There is, of course, a sense even at the height of their love affair that this cannot work in the long term. One knows instinctively that there is little room in Piero's busy work schedule for true, enduring love, and that Vittoria will not have the patience of Piero's less serious old girlfriends for his habitually broken dates and long, unpredictable working hours. And yet Antonioni allows the couple their moments of happiness, then lets them drift out of the film altogether. The final seven minutes of the film are a poetic, dialogue-free collage of quiet, unassuming street scenes from around the city, scenes of urban life going on, no matter what the fate of this one couple might be. This is a sublimely humanist statement, a refusal to give his attractive movie star couple their proper denouement, focusing instead on the ordinary people who get on and off of buses, reading papers, walking to or from work, sitting in a park.

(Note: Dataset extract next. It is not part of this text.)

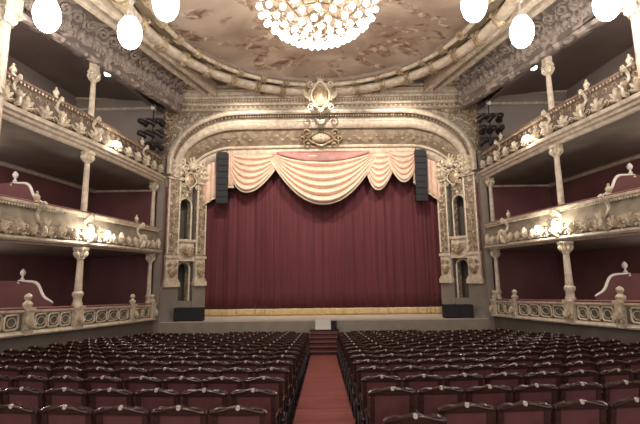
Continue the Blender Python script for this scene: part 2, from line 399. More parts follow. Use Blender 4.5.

Antonioni even includes a clever joke halfway through, a shot of a blonde woman's head from behind, briefly giving the audience the impression that Vitti's character has returned, until the woman turns around, revealing someone else altogether. The main couple are represented again, symbolically, only in the penultimate shot, a haunting nighttime image of the construction site where they planned to meet, empty and desolate, lit only by a single street lamp, perhaps the site of an unkept date, the onset of their disconnection.